One part of this program involves figuring out which tile(s), if any, touch a given x/y pixel.  You can figure this out by comparing the x/y position of the click to the x/y area covered by the tile.  For example, if a tile has a top-left corner of (x=20, y=10), a width of 50, and a height of 15, it touches all of the pixels from (20, 10) through (69, 24) inclusive.  Such a tile contains the point (32, 17) because 32 is between 20 and 69 and 17 is between 10 and 24.

If you see compiler errors about class Tile, you may not have downloaded Tile.java or added it to your project.

If you have bugs or exceptions in your code, there are several things you can try.  You can print out the state of your list and of each Tile object with temporary println statements.   (Though this is a graphical program, println output does still appear on the console.)  You should remove or comment out any such println statements before you turn in the assignment.   You can also use a debugger as found in jGRASP or Eclipse to pause the code at a breakpoint in the middle of an operation.  Stepping through line-by-line can help you to see what has gone wrong.

A sample solution is available on the course web site.  You can use it to verify your program's behavior.

 

 

 

Style Guidelines and Grading:

A major focus of our style grading is redundancy.   As much as possible, avoid redundancy and repeated logic in your code.  One powerful way to avoid redundancy is to create "helper" method(s) to capture repeated code.  It is legal to have additional methods in your TileManager class beyond those specified here.   For example, you may find that multiple methods in your class do similar things.   If so, you should create helper method(s) to capture the common code.   (We recommend that you declare such methods to be private rather than public, so that outside code cannot call them.)

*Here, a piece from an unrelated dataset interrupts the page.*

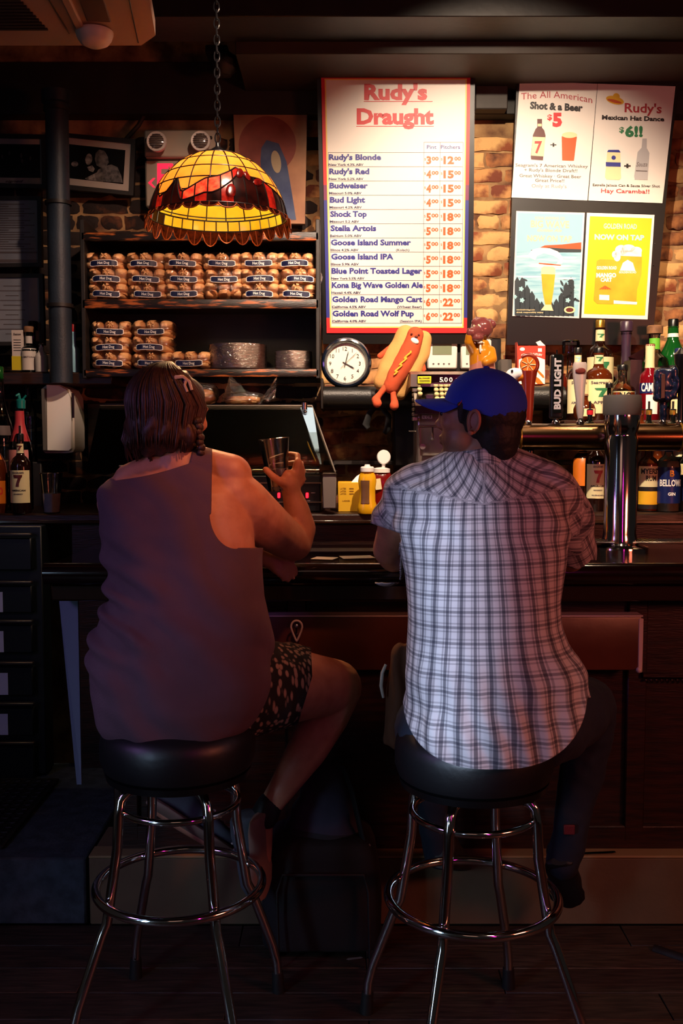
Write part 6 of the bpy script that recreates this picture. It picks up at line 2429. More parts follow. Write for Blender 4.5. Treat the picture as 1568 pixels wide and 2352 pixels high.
def t_silver(o, b, Y):
    H = at(0, 832, Y).z - b.z
    rings = []
    for (t, w, d, xo) in ((0.08, 0.008, 0.007, 0.0), (0.2, 0.013, 0.010, -0.001), (0.40, 0.015, 0.010, -0.002), (0.6, 0.019, 0.011, -0.004), (0.8, 0.024, 0.012, -0.005), (0.95, 0.025, 0.012, -0.004), (1.0, 0.021, 0.009, -0.004)):
        rings.append([b + Vector((xo + w * math.cos(2 * PI * k / 20), d * math.sin(2 * PI * k / 20), H * t)) for k in range(20)])
    part('handle', G().loft(rings), M['tap_silver'], o)
    part('badge', G().ell(b + Vector((-0.005, -0.012, H * 0.86)), (0.018, 0.003, 0.011)), M['p_brown'], o)


def t_goose(o, b, Y):
    q = G()
    q.limb([b + Vector((0, 0, 0.02)), at(1178, 915, Y), at(1168, 880, Y), at(1176, 862, Y)], [0.018, 0.018, 0.019, 0.024], 16)
    q.ell(at(1182, 859, Y), (0.030, 0.022, 0.022))
    part('head_and_neck', blend(q, 0.004, 6), M['goose'], o, sharp=180)
    q = G().loft([[at(1188 + t * 34, 864 - 1.5 * t, Y) + Vector((0, 0.016 * (1 - 0.55 * t) * math.cos(2 * PI * k / 14), (0.018 * (1 - 0.6 * t) + 0.002) * math.sin(2 * PI * k / 14))) for k in range(14)] for t in (0, 0.3, 0.6, 0.85, 1.0)])
    part('beak', q, M['beak'], o)
    part('eye', G().ell(at(1173, 853, Y) + Vector((0, -0.022, 0)), 0.0045), M['black_plastic'], o)


def t_dragon(o, b, Y):
    H = at(0, 842, Y).z - b.z
    q = G()
    q.limb([b + Vector((0, 0, 0.02)), b + Vector((0, 0, H * 0.35))], [0.012, 0.014], 14)
    q.box(b + Vector((-0.003, 0, H * 0.68)), (0.062, 0.034, H * 0.58), bev=0.008)
    q.limb([b + Vector((0.03, -0.008, H * 0.5)), b + Vector((0.042, -0.012, H * 0.72)), b + Vector((0.028, -0.01, H * 0.93))], [0.012, 0.010, 0.013], 12)
    q = blend(q, 0.004, 3)
    displace(q, lambda p, n: 0.004 * noise.noise(p * 55))
    part('handle', q, M['tap_blue'], o, sharp=180)
    part('ribbed_panel', G().box(b + Vector((-0.010, -0.022, H * 0.66)), (0.014, 0.004, H * 0.42), bev=0.001), M['black_plastic'], o)


def t_cup(o, b, Y):
    H = at(0, 800, Y).z - b.z
    part('handle', G().lathe([(0, 0.015), (0.010, 0.015), (0.010, H * 0.72), (0.022, H * 0.80), (0.026, H * 0.92), (0.018, H * 0.95), (0.006, H), (0, H)], b, 22), M['black_plastic'], o)


tap(1212, 815, 972, 'dark red tapered tap handle topped by an orange slice with a crest', t_slice)
tap(1276, 808, 972, 'black upright tap handle with silver vertical lettering', t_bud)
tap(1332, 832, 972, 'silver tapered tap handle with a dark badge', t_silver)
tap(1186, 846, 972, 'white goose head tap handle with an orange beak', t_goose)
tap(1522, 842, 972, 'dark blue and black carved tap handle right of the tower', t_dragon)
tap(1561, 780, 972, 'teal-black rounded tap handle cut by the right edge', t_cup)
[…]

Your tile manager should maintain  its list of tiles internally  in a field of type ArrayList as stated previously.   You should not use any other data structures.  Your code should use "generic" type parameters appropriately when creating any collection objects.   You must declare such collections with a suitable element type within < brackets.   You should use the array list and its methods appropriately,  and take advantage  of its ability to "shift" elements  as they are added or removed.  Your list should not store any invalid or null elements as a result of any mouse click activity.

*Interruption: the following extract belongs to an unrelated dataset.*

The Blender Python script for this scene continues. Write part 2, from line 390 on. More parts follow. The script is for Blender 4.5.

Properly encapsulate your objects by making any data fields in your class private.  Avoid unnecessary fields; use fields to store important data of your objects but not to store temporary values only used in one place.  Fields should always be initialized inside a constructor or method, never at declaration.

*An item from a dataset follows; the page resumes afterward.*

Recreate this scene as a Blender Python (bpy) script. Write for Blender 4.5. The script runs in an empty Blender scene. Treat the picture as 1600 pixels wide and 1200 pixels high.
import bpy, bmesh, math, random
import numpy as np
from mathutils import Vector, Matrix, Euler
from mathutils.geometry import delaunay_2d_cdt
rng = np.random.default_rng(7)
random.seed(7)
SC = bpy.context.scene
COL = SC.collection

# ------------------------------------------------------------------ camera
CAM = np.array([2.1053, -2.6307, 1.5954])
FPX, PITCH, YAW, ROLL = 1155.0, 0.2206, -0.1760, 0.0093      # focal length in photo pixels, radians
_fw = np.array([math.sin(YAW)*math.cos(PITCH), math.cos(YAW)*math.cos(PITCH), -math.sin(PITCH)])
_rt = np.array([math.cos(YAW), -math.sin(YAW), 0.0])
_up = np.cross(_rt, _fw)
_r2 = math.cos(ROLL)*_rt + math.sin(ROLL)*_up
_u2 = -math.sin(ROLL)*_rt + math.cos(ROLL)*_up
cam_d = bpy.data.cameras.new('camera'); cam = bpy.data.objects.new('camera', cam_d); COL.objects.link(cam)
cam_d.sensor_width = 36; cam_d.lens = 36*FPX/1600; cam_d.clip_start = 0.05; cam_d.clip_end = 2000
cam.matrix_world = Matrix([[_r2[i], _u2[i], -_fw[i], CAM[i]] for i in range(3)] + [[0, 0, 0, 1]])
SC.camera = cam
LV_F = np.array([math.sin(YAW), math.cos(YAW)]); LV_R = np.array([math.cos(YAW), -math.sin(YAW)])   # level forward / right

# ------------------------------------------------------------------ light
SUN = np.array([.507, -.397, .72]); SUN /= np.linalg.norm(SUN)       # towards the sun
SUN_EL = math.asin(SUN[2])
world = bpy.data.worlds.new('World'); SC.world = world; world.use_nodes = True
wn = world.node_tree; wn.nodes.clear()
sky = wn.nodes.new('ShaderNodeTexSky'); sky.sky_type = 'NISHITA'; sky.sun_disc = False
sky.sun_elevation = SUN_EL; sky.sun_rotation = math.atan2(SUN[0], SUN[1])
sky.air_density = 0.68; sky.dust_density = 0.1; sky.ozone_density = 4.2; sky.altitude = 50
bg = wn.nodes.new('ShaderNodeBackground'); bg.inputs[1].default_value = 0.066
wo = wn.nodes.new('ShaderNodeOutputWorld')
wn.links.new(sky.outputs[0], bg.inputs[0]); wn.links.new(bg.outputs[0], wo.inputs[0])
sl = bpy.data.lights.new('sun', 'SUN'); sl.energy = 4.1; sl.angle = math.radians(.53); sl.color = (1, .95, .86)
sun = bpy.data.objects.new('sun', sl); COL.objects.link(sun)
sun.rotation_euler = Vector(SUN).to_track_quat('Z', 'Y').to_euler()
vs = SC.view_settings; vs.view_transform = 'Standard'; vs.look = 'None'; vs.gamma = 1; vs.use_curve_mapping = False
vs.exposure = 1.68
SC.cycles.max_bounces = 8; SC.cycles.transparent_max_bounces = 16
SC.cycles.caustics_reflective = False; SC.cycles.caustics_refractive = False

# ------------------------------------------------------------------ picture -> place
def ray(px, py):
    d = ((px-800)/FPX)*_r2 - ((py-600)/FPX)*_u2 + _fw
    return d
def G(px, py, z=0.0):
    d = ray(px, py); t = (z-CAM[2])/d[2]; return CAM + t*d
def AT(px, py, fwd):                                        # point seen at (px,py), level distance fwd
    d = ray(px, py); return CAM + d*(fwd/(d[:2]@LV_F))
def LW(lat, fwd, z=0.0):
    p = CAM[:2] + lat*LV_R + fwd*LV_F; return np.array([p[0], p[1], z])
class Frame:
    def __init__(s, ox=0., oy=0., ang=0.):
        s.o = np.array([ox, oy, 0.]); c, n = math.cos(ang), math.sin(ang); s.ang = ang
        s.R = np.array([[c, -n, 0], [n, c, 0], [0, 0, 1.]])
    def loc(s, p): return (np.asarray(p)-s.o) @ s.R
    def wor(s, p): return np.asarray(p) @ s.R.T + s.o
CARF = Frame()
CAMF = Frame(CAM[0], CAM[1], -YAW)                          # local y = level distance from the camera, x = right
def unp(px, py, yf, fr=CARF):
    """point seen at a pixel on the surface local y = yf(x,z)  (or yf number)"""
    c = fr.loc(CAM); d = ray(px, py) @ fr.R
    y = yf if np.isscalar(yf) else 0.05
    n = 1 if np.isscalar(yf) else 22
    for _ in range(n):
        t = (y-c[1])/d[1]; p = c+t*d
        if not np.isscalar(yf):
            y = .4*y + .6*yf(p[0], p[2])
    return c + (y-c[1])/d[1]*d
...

You  should  follow  good  general  Java  style  guidelines  such  as:  appropriately  using  control  structures  like  loops  and if/else statements; avoiding redundancy using techniques such as methods, loops, and factoring common code out of if/else statements; properly using indentation, good variable names, and types; and not having any lines of code longer than 100 characters in length.  (If you have any such lines, split them into two or more lines using a line break.)

You should comment your code with a heading at the top of your class with your name, section, and a description of the overall program.  Also place a comment heading on top of each method, and a comment on any complex sections of your code.  Comment headings should use descriptive complete sentences and should be written in your own words, explaining each method's behavior, parameters, return values, and assumptions made by your code, as appropriate.

Unless otherwise specified, your solution should use only material taught in class and in the book chapters covered so far.

For reference, our solution to this program is around 90 lines long including comments (and has 42 "substantive" lines

according to our Indenter tool on the course web site).  But you do not have to match this; it's just listed as a sanity check.